Konstellaatio

Ø

Sähkö Recordings – 2014
par Simon, le 18 mars 2014
8

C’est sûrement la formule dont les chroniqueurs modernes aiment le plus user et abuser, jusqu’à finalement vider le tour de passe-passe de toute sa force : non, parler de « figure la plus marquante de ces dix dernières années » n’est plus une manière d’accrocher son lecteur en 2014. Et pourtant, après avoir retourné la situation dans tous les sens, on ne voit pas comment on pourrait parler autrement de Mika Vainio au cœur de la musique oblique, qu’on parle de techno, de drone, de musique industrielle ou de musiques concrètes. Si le Finlandais est aujourd’hui une figure incontestable de l’aventure sonore, beaucoup n’ont pas oublié que, derrière cette carrière solo et les disques pour Pan Sonic, se cache un avatar plus discret, mais tellement excitant. Cet autre personnage, c’est Ø (à ne pas confondre avec Ø [Phase], qui sévit sur Token Records), une autre incarnation qui met toute son énergie à créer des mondes différents, dans une discographie parallèle mais toujours marquée par la cohérence.

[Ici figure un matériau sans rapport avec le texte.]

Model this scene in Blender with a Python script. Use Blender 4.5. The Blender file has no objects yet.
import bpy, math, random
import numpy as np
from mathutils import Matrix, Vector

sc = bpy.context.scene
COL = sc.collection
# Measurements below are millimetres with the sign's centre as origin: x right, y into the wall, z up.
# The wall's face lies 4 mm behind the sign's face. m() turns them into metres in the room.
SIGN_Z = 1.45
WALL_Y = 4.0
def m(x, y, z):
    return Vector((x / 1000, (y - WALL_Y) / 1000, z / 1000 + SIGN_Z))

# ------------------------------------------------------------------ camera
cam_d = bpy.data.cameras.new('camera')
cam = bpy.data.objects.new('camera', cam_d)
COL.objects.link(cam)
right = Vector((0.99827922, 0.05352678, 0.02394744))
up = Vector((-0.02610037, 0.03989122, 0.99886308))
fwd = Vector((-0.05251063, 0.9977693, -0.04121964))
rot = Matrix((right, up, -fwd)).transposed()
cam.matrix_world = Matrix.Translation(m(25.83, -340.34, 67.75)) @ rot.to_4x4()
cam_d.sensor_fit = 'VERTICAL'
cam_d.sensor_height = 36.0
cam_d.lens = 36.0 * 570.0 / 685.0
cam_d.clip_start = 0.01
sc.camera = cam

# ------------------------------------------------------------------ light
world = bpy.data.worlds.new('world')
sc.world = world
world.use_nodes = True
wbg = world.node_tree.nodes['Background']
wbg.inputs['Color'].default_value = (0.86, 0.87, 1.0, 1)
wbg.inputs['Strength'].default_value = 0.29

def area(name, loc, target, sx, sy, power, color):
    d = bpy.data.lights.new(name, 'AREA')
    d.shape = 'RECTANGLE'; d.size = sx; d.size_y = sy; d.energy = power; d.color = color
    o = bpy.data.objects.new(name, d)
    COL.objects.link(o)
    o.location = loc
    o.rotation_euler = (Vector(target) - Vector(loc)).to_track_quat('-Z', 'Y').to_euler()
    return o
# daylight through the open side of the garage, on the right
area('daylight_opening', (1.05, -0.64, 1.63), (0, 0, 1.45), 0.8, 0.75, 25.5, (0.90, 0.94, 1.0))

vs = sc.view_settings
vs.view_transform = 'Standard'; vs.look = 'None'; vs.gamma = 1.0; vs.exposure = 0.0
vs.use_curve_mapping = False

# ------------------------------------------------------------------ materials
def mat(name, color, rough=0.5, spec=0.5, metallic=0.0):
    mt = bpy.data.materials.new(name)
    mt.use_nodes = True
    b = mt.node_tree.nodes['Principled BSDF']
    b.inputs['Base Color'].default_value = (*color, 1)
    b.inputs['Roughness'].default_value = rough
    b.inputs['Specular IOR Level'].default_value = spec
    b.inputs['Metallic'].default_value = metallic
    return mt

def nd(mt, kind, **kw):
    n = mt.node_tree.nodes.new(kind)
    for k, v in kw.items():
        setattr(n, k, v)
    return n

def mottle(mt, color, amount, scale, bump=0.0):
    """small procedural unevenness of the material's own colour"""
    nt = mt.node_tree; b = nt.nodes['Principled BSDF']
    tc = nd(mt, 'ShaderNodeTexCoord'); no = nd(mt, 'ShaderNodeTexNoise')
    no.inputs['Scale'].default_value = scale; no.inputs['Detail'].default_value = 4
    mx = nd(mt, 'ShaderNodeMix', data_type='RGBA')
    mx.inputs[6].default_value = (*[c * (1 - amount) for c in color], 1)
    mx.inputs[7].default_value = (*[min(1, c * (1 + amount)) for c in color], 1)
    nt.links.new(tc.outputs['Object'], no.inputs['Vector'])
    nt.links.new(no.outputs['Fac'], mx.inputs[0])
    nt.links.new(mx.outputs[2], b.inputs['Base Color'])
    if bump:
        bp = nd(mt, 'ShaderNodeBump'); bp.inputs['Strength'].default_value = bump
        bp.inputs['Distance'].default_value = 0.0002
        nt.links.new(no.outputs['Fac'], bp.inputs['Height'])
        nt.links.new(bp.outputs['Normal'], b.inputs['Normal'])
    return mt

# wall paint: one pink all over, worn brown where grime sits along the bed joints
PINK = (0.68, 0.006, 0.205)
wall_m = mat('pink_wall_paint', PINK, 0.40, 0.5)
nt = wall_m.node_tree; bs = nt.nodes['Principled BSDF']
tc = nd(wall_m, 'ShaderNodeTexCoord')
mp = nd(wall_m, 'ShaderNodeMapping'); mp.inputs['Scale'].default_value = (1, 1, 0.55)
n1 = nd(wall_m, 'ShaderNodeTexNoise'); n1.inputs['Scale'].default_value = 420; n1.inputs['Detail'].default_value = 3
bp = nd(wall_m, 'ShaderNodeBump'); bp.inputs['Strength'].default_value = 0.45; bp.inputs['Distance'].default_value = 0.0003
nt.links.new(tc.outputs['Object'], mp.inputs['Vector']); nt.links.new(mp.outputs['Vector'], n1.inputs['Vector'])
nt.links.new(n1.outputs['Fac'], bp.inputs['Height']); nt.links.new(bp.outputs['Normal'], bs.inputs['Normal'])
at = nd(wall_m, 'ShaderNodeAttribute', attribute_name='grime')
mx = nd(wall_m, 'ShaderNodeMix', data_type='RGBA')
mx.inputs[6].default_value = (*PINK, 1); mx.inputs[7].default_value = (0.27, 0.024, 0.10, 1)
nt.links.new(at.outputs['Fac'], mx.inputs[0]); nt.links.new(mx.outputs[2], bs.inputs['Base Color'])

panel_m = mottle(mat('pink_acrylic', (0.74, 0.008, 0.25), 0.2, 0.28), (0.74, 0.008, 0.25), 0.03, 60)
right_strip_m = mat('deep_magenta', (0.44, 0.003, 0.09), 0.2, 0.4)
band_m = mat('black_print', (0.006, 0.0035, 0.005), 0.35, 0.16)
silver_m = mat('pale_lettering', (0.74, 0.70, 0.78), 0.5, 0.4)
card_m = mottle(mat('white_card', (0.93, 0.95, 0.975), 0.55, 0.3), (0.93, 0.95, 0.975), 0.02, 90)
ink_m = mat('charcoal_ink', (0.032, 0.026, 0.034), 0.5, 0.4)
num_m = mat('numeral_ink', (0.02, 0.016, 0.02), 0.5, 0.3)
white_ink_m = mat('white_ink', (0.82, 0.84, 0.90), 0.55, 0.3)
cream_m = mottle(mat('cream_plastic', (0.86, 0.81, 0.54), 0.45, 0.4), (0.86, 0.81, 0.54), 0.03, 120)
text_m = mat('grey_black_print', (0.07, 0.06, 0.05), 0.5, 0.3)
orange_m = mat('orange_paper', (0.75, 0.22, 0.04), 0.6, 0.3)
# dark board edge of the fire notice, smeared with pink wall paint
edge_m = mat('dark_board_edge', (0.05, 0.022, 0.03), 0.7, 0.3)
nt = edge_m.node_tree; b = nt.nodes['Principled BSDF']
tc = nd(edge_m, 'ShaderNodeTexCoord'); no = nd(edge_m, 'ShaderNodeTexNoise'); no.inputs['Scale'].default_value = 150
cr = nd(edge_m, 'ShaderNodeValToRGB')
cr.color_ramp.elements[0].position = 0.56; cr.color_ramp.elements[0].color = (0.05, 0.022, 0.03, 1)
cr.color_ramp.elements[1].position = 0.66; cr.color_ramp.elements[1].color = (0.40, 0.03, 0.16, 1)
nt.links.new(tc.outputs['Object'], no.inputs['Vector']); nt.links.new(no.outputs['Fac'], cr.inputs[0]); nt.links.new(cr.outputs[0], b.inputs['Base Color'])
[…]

Cohérence d’abord, parce que Ø c’est l’homme d’un label, Sähkö Recordings, qu’on a fini par intégrer comme la véritable maison de cet avatar (là où Mika Vainio traîne plus souvent du côté de Blast First Petite ou Touch Music), mais cohérence surtout car l’œuvre de Ø peut se suivre à la trace, depuis maintenant vingt ans et huit longs formats. Une tranchée musicale unique, qui serpente tout du long sans jamais être rompue. La musique de Ø est avant tout une musique de genre, un univers connu, quoique retors, qui identifie fermement le Finlandais dès chaque première note jouée. Appelez cela de l’ambient, de la techno, du sound design ou du glitch, sachez qu’il ne faut pas dix minutes pour que le miracle Ø fonctionne à nouveau. Une immersion géante dans des mondes de rêves technologiques, de mutations signalétiques et de nappes cosmiques. Konstellaatio fascine, comme toujours, par un travail de distanciation qui place l’infrabasse, le travail sur la texture et l’impact signalétique au cœur de son système.

La notion de système est particulièrement pertinente si l'on conçoit la dimension picturale de l’œuvre, extrêmement marquée par l’enfoncement technologique, la duplication des réalités et l’envie de tout replacer dans la matérialité. Une histoire bien pleine qui rappelle une certaine vision de Detroit (Arpanet et le Dopplereffekt en tête, les récentes tentatives électro-acoustiques de Jeff Mills en filigrane), le travail réalisé par des mecs comme Alva Noto, Frank Bretschneider ou Emptyset et une certaine imagerie taillée par la littérature de science-fiction (jusqu’à des films comme Metropolis ou Gravity). Un travail complet, extrêmement inspiré et destiné à s’inscrire dans le temps (et bien sûr, dans la continuité de sa discographie). Une œuvre forte, qu’on recommande à tous ceux qui voudraient rêver de plus haut, qui voudraient voir la terre depuis un hublot. Un immanquable, donc.